INFORMATION SUPPLIED:
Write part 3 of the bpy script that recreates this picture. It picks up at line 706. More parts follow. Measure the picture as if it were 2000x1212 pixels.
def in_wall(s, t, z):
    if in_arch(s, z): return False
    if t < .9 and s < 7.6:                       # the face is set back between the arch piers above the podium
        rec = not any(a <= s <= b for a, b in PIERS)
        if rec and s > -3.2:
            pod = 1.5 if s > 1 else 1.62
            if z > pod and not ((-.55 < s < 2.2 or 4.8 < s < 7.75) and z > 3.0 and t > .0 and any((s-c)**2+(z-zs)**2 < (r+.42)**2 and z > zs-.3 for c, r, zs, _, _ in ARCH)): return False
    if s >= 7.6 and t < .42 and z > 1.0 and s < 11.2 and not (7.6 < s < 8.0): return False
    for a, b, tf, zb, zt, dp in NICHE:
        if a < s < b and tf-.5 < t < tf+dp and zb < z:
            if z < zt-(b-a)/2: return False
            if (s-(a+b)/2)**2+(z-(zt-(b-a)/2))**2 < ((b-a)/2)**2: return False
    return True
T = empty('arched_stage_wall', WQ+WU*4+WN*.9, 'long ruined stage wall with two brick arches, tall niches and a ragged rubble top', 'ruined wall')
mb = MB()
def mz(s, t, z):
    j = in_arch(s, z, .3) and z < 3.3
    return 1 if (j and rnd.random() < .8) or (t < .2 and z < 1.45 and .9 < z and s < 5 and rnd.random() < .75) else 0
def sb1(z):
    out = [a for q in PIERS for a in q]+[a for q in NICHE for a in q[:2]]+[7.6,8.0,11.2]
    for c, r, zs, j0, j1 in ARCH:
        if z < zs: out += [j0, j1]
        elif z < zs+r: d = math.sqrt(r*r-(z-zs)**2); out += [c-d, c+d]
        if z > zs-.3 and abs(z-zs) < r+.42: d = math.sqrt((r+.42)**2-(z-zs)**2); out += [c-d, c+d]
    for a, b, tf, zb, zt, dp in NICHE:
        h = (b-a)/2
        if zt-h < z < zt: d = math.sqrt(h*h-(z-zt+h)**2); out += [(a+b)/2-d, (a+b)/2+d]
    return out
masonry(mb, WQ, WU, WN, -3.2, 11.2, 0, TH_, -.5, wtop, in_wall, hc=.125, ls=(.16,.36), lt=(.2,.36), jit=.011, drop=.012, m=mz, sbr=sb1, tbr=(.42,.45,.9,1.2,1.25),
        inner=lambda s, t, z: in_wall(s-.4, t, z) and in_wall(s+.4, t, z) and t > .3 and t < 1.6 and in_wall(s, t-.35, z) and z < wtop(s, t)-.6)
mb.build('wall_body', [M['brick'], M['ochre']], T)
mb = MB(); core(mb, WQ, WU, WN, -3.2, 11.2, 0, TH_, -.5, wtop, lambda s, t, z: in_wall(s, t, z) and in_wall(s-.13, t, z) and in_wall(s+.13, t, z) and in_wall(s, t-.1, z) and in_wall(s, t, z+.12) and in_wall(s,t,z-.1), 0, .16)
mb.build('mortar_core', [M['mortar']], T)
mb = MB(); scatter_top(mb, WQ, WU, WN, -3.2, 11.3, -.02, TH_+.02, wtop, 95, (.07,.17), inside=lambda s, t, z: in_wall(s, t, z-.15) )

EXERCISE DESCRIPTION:
Retype the material above, line by line, exactly.

SOLUTION FOR THIS PROBLEM:
Write part 3 of the bpy script that recreates this picture. It picks up at line 706. More parts follow. Measure the picture as if it were 2000x1212 pixels.
def in_wall(s, t, z):
    if in_arch(s, z): return False
    if t < .9 and s < 7.6:                       # the face is set back between the arch piers above the podium
        rec = not any(a <= s <= b for a, b in PIERS)
        if rec and s > -3.2:
            pod = 1.5 if s > 1 else 1.62
            if z > pod and not ((-.55 < s < 2.2 or 4.8 < s < 7.75) and z > 3.0 and t > .0 and any((s-c)**2+(z-zs)**2 < (r+.42)**2 and z > zs-.3 for c, r, zs, _, _ in ARCH)): return False
    if s >= 7.6 and t < .42 and z > 1.0 and s < 11.2 and not (7.6 < s < 8.0): return False
    for a, b, tf, zb, zt, dp in NICHE:
        if a < s < b and tf-.5 < t < tf+dp and zb < z:
            if z < zt-(b-a)/2: return False
            if (s-(a+b)/2)**2+(z-(zt-(b-a)/2))**2 < ((b-a)/2)**2: return False
    return True
T = empty('arched_stage_wall', WQ+WU*4+WN*.9, 'long ruined stage wall with two brick arches, tall niches and a ragged rubble top', 'ruined wall')
mb = MB()
def mz(s, t, z):
    j = in_arch(s, z, .3) and z < 3.3
    return 1 if (j and rnd.random() < .8) or (t < .2 and z < 1.45 and .9 < z and s < 5 and rnd.random() < .75) else 0
def sb1(z):
    out = [a for q in PIERS for a in q]+[a for q in NICHE for a in q[:2]]+[7.6,8.0,11.2]
    for c, r, zs, j0, j1 in ARCH:
        if z < zs: out += [j0, j1]
        elif z < zs+r: d = math.sqrt(r*r-(z-zs)**2); out += [c-d, c+d]
        if z > zs-.3 and abs(z-zs) < r+.42: d = math.sqrt((r+.42)**2-(z-zs)**2); out += [c-d, c+d]
    for a, b, tf, zb, zt, dp in NICHE:
        h = (b-a)/2
        if zt-h < z < zt: d = math.sqrt(h*h-(z-zt+h)**2); out += [(a+b)/2-d, (a+b)/2+d]
    return out
masonry(mb, WQ, WU, WN, -3.2, 11.2, 0, TH_, -.5, wtop, in_wall, hc=.125, ls=(.16,.36), lt=(.2,.36), jit=.011, drop=.012, m=mz, sbr=sb1, tbr=(.42,.45,.9,1.2,1.25),
        inner=lambda s, t, z: in_wall(s-.4, t, z) and in_wall(s+.4, t, z) and t > .3 and t < 1.6 and in_wall(s, t-.35, z) and z < wtop(s, t)-.6)
mb.build('wall_body', [M['brick'], M['ochre']], T)
mb = MB(); core(mb, WQ, WU, WN, -3.2, 11.2, 0, TH_, -.5, wtop, lambda s, t, z: in_wall(s, t, z) and in_wall(s-.13, t, z) and in_wall(s+.13, t, z) and in_wall(s, t-.1, z) and in_wall(s, t, z+.12) and in_wall(s,t,z-.1), 0, .16)
mb.build('mortar_core', [M['mortar']], T)
mb = MB(); scatter_top(mb, WQ, WU, WN, -3.2, 11.3, -.02, TH_+.02, wtop, 95, (.07,.17), inside=lambda s, t, z: in_wall(s, t, z-.15) )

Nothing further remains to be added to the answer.